Adam Sandler teaches Hollywood a lesson

Goofball comedies like ''The Waterball'' rule the box office this fall

Here’s an idea for a blockbuster for next fall: A hip, wisecracking urban cop is partnered against his will with a simpleminded Cajun ant. The two don’t really see eye to eye, so finally the ant charges the cop and drop-kicks him to the ground — at which point the bug is drafted by the NFL.

If the past two months are any indication, such a film will be huge. Last weekend’s jaw-dropping $39.4 million opening of Adam Sandler’s sophomoric football romp, The Waterboy, put an emphatic punchline on a wacky box office season that saw goofball comedies emerge as the season’s biggest hits, while big star-driven dramas ended up unmitigated flops. ”It’s so wild,” says Lindsay Law, president of Fox Searchlight. ”This is the time when we get more serious. But nothing serious has done fine at all.”

Instead, after all the beans have been counted, the fall’s top three grossers will likely be the Chris Tucker-Jackie Chan buddy comedy Rush Hour; The Waterboy; and DreamWorks’ computer-animated Antz, not exactly the Oscar fare of autumns past. ”It’s pretty clear that what worked [this fall] is youth,” says Warner Bros. distribution chief Barry Reardon, ”movies targeted to young male and female audiences.”

Which is precisely the demographic that went gaga for a slow-witted, Cajun-tongued tackling machine. The mostly panned Waterboy posted the biggest three-day November/December opening ever, falling just short of The Lion King‘s $40.8 million to become Disney’s second-largest debut. It also doubled the opening weekend gross of Sandler’s Valentine’s Day smash, The Wedding Singer. That’s a key figure: After his frat-boy hits Billy Madison and Happy Gilmore, the sweetly romantic Singer seemed to broaden Sandler’s appeal. ”I guess certain people thought they weren’t supposed to see an Adam Sandler movie,” says Frank Coraci, who directed Wedding and Waterboy. ”Thanks to Wedding Singer, they’re now aware his movies aren’t mean-spirited.”

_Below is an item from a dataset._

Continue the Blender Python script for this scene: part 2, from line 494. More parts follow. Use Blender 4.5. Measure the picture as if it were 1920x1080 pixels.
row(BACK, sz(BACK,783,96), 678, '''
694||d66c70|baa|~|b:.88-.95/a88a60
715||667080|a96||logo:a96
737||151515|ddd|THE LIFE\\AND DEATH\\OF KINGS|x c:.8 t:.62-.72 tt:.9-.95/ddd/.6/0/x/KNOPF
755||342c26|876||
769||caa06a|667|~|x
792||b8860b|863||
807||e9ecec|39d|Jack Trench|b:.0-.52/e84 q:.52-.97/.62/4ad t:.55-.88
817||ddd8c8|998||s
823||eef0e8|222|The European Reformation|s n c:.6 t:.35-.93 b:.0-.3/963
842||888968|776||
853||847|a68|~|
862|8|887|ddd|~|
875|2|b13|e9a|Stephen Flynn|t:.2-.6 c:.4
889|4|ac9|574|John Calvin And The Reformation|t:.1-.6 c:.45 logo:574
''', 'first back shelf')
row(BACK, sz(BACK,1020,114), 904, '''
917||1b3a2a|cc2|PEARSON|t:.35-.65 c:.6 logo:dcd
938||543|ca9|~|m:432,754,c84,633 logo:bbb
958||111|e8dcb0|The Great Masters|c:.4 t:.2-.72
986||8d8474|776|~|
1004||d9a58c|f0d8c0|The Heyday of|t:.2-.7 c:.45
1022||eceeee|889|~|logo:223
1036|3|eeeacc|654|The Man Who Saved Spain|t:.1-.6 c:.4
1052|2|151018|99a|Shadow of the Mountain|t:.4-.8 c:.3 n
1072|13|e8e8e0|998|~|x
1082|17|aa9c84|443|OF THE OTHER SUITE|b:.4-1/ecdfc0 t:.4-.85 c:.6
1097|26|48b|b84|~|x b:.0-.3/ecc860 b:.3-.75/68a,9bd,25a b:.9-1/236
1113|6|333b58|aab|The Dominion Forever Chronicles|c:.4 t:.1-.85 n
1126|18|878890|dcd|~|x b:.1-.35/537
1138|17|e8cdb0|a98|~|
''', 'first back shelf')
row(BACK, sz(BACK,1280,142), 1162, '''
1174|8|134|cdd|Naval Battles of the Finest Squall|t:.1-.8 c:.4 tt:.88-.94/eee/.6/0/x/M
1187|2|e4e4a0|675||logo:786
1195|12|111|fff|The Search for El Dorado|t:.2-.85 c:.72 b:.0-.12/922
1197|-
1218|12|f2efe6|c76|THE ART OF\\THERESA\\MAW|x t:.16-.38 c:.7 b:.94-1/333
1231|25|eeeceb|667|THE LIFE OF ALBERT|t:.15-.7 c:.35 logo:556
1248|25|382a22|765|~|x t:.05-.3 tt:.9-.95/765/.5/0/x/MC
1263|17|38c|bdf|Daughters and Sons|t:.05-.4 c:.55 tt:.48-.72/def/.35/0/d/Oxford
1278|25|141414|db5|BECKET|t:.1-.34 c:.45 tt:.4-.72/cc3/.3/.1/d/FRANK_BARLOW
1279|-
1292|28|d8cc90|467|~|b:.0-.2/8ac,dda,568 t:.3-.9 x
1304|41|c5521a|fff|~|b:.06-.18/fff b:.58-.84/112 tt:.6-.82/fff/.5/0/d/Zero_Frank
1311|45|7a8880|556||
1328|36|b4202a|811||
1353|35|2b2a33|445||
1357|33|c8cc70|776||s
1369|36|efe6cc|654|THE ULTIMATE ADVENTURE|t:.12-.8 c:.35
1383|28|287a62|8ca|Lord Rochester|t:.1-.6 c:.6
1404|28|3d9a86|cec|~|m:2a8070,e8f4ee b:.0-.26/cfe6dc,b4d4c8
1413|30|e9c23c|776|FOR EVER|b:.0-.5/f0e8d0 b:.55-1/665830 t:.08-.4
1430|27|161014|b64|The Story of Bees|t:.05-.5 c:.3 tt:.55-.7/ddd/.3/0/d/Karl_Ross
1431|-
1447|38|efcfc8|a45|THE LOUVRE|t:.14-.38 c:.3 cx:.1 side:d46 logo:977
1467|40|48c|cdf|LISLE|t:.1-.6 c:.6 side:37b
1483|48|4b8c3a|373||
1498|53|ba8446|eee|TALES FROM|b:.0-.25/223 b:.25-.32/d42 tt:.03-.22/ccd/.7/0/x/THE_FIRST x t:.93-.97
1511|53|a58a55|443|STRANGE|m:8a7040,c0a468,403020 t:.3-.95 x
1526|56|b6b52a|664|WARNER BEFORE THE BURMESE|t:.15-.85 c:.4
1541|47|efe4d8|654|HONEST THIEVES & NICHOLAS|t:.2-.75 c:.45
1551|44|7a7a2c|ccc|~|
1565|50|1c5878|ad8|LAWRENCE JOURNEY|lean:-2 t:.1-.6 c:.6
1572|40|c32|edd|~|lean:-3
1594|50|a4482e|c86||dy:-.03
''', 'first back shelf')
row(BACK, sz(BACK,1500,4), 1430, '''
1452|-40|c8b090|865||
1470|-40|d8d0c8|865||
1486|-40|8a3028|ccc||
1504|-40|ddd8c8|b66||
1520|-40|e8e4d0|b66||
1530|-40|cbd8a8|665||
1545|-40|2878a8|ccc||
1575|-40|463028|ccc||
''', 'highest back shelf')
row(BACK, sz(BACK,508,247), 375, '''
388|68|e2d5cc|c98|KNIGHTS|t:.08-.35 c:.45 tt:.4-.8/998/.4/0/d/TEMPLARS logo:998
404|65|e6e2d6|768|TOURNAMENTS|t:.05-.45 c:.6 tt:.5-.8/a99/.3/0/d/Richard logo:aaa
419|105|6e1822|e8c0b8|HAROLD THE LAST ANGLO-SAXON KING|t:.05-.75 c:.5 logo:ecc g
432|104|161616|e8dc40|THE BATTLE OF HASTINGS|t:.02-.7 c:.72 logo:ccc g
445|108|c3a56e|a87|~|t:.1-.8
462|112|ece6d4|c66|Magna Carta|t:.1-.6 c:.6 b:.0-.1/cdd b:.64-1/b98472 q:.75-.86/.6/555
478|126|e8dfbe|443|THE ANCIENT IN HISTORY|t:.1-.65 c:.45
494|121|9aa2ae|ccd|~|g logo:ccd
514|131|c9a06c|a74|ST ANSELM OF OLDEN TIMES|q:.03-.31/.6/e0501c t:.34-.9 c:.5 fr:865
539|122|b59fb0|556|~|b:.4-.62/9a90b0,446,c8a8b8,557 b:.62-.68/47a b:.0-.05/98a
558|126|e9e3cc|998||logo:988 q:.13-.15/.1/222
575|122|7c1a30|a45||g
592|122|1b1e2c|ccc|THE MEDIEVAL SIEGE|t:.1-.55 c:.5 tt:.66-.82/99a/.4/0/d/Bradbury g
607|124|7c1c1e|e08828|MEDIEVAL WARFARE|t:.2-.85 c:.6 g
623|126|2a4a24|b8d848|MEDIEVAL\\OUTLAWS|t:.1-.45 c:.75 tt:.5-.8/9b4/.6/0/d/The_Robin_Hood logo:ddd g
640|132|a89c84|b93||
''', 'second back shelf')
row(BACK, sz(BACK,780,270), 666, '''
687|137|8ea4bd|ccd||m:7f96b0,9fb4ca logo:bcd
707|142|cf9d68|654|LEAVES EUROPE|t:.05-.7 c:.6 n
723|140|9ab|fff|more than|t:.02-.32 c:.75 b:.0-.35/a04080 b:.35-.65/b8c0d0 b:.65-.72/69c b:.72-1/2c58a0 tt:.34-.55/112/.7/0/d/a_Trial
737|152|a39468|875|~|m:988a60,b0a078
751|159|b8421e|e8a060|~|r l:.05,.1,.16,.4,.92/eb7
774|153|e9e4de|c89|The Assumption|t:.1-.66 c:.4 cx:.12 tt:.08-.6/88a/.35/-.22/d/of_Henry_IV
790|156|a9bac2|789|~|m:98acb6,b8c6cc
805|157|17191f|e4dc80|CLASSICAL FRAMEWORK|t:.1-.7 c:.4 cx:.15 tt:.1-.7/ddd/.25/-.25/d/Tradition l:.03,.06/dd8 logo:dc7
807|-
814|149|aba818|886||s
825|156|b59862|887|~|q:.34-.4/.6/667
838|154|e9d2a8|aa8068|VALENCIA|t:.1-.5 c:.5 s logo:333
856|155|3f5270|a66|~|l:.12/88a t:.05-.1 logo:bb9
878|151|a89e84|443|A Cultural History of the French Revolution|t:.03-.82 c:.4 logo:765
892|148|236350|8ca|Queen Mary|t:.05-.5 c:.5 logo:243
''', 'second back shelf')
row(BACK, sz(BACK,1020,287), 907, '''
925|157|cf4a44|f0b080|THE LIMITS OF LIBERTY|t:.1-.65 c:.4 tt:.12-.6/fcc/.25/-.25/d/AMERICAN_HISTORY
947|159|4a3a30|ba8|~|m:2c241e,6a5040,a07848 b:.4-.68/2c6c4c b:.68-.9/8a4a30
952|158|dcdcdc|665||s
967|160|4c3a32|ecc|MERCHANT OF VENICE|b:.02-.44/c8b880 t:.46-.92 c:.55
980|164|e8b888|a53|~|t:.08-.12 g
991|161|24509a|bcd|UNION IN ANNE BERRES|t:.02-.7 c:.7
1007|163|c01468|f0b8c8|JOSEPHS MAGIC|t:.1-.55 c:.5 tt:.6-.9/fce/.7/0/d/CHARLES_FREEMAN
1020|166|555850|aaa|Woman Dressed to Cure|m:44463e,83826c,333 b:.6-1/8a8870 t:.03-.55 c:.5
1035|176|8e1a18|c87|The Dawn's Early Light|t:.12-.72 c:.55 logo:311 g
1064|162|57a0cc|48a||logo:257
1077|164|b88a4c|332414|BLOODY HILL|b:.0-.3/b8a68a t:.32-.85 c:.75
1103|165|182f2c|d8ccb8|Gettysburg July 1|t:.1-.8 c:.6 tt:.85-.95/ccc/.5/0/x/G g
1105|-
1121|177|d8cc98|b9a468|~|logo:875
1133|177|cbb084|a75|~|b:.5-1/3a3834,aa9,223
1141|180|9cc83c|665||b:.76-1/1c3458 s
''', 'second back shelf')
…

Not surprisingly, Sandler’s follow-ups will not stray far from proven formulas. His next project, the June ’99 Sony comedy Big Daddy, will reteam the comic with Gilmore director Dennis Dugan. Then Sandler will receive $12 million to work again with Coraci on a New Line project in which he’ll play the son of an angel and a demon. If both those films hold true to box office form, most observers agree Sandler is a shoo-in for the $20 million club.

The same goes for Tucker: Currently earning $7 million for the spy comedy Double-O Soul (with Mariah Carey), the comedian is rumored to be receiving offers close to $20 million. Asked to explain the seemingly overnight emergence of comedy’s next generation, Mitch Goldman, president of marketing and distribution for New Line, which released Rush Hour, offers, ”People just want to be entertained.”

Granted, but then, how to explain Eddie Murphy’s goofy Holy Man, which opened to a dismal $5.1 million? As one studio exec says of Murphy: ”You can’t just put him in anything. He seems to work in broad-based family movies now.”